Monday, 22 March 2010
Will they get away with it?
We're at risk of being overwhelmed by tidal wave after tidal wave of MPs' corruption scandals.
Full details were finally released yesterday of how Tory Lord Ashcroft was able to buy his way into the House of Lords, even though he doesn't pay taxes in the UK. I think we should call him "The Enemy Not-exactly-within".
After Cash for Honours, Cash for Questions, secret donations from millionaires and countless other examples of corruption, perhaps the footage released by the Sunday Times last weekend of MPs selling their services to private companies should shock us less, but this is the most explicit example I've ever seen of what we've know all along - that the politicians of the main parties are in it for themselves and for what they can do for big business. Stephen Byers described himself as a "Cab for hire" and boasted he'd already helped out Tescos and National Express.
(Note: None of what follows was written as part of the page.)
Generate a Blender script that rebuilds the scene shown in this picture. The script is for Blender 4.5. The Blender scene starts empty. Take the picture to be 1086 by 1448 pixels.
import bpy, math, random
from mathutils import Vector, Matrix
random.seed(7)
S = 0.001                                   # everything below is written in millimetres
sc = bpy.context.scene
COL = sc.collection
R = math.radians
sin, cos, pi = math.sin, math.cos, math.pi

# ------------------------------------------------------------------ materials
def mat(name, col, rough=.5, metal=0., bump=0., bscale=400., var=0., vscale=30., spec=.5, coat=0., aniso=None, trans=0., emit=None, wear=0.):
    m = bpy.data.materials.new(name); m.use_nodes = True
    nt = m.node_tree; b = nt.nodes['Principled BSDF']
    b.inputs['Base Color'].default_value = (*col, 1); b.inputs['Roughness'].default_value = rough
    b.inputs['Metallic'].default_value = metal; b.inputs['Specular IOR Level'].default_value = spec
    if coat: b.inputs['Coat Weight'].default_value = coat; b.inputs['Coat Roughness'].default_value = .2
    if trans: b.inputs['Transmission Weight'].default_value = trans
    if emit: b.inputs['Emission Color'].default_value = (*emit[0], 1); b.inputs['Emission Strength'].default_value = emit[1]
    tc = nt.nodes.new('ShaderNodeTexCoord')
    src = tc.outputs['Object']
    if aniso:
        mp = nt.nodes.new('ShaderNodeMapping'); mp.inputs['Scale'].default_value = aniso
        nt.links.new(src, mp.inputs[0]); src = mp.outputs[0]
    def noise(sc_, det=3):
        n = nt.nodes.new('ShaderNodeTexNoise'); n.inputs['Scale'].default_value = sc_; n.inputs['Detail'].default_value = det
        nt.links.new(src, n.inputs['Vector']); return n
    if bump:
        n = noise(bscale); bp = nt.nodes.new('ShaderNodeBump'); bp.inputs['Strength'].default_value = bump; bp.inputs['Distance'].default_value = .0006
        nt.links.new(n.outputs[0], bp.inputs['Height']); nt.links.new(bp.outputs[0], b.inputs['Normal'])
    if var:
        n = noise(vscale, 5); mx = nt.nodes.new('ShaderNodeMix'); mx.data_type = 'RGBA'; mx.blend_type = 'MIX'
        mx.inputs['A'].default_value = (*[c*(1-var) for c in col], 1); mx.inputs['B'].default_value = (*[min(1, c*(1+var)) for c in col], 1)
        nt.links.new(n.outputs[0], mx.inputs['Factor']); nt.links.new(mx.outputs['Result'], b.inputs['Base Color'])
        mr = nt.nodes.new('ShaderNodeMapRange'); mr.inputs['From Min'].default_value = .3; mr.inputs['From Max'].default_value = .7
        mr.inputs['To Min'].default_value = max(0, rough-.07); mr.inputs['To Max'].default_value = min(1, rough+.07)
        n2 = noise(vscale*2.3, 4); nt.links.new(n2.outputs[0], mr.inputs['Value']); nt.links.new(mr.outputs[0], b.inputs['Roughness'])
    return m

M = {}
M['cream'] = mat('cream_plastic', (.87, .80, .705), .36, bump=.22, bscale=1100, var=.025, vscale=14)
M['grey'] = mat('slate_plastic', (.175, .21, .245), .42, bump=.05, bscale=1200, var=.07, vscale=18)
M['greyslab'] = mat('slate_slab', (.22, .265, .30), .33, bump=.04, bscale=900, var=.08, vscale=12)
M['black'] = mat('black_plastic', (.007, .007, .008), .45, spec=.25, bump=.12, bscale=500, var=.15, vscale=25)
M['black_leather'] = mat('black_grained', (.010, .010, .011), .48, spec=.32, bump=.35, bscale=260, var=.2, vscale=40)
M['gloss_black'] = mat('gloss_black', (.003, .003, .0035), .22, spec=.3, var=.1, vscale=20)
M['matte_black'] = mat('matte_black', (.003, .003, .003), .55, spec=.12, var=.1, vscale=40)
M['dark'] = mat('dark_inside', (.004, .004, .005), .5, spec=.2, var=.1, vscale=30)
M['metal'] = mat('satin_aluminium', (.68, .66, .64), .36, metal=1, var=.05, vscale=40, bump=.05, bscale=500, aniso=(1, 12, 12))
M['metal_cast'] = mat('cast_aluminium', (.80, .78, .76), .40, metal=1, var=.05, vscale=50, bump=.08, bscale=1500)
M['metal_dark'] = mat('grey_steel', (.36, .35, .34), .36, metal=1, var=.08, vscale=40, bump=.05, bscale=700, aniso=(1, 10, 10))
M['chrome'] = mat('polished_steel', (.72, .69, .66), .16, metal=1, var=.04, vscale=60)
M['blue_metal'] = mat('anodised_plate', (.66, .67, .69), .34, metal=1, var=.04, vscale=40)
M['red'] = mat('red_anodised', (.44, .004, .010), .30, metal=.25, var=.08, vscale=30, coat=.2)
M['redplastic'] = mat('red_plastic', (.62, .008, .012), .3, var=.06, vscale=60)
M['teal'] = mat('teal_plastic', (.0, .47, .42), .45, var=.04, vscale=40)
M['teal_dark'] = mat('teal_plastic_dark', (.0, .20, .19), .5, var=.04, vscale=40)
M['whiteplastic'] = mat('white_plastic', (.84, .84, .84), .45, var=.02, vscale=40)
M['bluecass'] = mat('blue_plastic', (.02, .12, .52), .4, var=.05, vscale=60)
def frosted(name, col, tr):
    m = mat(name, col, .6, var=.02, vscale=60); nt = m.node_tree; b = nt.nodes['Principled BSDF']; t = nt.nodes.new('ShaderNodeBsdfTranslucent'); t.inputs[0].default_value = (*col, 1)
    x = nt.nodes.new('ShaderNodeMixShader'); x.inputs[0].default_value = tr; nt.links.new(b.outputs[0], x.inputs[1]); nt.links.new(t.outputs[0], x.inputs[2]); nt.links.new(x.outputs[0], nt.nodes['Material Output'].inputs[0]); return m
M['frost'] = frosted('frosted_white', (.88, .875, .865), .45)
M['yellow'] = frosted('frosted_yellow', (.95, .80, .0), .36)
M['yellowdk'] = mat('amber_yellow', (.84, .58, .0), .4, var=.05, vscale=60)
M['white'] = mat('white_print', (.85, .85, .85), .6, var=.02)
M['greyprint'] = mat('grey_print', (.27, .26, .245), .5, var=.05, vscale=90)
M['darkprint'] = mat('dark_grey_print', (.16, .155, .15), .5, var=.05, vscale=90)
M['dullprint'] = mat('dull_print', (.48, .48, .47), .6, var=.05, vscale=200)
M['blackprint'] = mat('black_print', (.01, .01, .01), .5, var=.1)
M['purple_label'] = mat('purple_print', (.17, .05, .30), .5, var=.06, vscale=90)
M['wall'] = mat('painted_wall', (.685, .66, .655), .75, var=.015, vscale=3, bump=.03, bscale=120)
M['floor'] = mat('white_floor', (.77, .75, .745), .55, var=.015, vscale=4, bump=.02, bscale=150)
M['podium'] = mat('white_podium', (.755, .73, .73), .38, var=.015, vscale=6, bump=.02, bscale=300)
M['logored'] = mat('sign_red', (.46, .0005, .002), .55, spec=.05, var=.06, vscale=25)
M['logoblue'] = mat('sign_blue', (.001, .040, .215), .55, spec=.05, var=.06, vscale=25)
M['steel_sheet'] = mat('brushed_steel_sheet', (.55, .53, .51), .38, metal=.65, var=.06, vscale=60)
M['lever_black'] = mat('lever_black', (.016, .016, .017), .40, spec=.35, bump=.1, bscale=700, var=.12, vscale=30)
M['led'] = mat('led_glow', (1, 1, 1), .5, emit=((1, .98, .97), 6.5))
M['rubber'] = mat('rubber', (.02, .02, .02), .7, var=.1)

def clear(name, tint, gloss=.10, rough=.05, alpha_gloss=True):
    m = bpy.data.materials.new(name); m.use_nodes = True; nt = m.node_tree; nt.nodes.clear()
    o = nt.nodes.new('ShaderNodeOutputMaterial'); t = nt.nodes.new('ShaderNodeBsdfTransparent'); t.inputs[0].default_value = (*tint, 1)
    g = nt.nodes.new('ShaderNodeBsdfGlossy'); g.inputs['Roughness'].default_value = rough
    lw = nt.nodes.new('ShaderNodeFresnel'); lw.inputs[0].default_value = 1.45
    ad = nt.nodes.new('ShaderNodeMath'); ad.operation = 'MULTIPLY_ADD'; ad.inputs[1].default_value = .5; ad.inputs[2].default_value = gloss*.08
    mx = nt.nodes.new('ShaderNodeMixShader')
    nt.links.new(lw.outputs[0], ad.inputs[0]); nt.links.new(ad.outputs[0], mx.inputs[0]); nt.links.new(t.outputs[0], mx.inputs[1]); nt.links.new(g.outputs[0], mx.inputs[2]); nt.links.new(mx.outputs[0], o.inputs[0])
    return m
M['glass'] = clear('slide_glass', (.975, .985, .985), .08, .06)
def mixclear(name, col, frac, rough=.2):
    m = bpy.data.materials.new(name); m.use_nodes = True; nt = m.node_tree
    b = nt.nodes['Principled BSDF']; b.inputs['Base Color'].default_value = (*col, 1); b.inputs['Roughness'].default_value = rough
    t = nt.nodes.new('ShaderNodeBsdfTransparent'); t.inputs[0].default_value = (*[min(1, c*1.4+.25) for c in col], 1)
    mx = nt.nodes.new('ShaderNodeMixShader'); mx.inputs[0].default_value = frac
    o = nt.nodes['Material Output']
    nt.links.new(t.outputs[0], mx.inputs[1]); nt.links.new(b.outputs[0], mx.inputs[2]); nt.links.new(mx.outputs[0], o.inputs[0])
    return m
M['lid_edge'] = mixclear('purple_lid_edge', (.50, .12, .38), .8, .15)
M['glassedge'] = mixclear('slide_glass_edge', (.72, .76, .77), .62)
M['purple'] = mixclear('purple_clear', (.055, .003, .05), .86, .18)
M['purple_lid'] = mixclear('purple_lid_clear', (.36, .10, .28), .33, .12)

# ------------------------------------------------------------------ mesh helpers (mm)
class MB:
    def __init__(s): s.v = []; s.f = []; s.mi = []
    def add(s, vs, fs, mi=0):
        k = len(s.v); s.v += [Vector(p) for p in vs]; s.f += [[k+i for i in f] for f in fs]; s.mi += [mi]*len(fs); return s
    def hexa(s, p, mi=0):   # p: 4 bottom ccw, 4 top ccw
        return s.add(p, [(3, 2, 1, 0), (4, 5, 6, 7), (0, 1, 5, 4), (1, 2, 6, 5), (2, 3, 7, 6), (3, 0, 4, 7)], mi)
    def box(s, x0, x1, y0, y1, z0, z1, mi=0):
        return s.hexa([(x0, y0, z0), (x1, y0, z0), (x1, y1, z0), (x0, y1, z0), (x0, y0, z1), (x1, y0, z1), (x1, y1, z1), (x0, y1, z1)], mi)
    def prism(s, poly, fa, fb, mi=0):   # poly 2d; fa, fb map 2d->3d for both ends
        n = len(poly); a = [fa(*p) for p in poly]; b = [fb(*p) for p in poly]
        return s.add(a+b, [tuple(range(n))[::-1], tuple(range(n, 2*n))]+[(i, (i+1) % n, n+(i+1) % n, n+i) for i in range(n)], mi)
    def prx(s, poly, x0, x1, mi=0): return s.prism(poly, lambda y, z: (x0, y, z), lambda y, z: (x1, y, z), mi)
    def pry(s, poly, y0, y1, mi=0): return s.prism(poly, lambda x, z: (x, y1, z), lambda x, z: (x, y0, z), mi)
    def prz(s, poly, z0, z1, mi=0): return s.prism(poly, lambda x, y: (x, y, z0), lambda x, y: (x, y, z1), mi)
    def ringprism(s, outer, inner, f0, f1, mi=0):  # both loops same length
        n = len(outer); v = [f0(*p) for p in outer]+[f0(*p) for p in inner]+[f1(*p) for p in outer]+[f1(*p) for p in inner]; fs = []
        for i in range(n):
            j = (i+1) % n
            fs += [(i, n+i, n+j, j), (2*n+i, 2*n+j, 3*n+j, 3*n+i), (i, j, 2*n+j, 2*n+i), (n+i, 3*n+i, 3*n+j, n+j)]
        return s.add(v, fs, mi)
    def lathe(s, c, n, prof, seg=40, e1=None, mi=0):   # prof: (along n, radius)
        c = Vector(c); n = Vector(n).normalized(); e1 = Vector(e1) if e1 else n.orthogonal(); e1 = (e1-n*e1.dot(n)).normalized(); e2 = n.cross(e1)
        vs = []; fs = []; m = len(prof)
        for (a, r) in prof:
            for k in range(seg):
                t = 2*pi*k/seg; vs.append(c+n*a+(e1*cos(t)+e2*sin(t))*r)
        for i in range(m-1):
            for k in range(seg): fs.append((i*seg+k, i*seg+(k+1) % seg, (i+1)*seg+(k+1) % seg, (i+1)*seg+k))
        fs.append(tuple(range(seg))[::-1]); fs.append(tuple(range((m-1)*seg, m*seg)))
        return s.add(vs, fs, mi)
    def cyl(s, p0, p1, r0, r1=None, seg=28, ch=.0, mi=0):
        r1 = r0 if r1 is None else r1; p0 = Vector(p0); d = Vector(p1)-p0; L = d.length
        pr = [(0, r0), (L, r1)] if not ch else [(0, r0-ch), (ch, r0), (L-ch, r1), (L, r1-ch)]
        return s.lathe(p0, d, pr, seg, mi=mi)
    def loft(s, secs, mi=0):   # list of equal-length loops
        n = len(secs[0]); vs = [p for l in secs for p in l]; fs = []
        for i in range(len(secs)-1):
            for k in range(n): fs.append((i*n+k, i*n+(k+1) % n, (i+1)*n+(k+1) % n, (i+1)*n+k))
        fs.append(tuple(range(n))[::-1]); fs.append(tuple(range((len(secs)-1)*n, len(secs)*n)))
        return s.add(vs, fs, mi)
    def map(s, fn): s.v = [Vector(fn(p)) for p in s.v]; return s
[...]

It's wrong to imagine, however, that the corruption is limited to three former ministers from one party. Actually, it's general. The expenses scandal, which implicated all the main parties, showed us that. (I noticed, by the way, that Jenny Willott, Liberal Democrat MP for Cardiff Central, handed us a bill for £23,083 - on top of her £64,766 basic salary - including £499 for a tv and a £933.50 contribution towards her £1,709.60 four-poster bed.)
In reality, all the main parties are touting for (big) business.
I heard during the PCS strike rally on the 8th March that no fewer than 27 Labour ministers who forced through privatisation when in office have been rewarded with grossly overpaid jobs with the companies to which they handed over our public services.
Personally, I don't think people are angry enough; or, rather, the angry people aren't focussed and organised enough so that they can change things. But Ms Willott is concerned about something else - that the tidal wave of public anger at MPs will put some people off the job. But ordinary working class people don't need representative that bury their noses in the trough, and if these people are put off by the spotlight that's been shone onto their corruption, then that's a good thing and good riddance to them.
We need MPs like Dave Nellist, a Socialist MP who took an ordinary worker's wage when he was in Parliament, donating the rest of his pay to local, trade union and labour movement campaigns. He was already publishing his expenses in the eighties, and managed to cope without demanding the working class pays for luxury goods for "their" MP that they could never hope to own themselves. Like me, Dave's been selected as a candidate for the Trade Unionist and Socialist Coalition for the upcoming general election. Now, are we going to let them get away with their corruption or are we going to vote for workers' MPs on a worker's wage?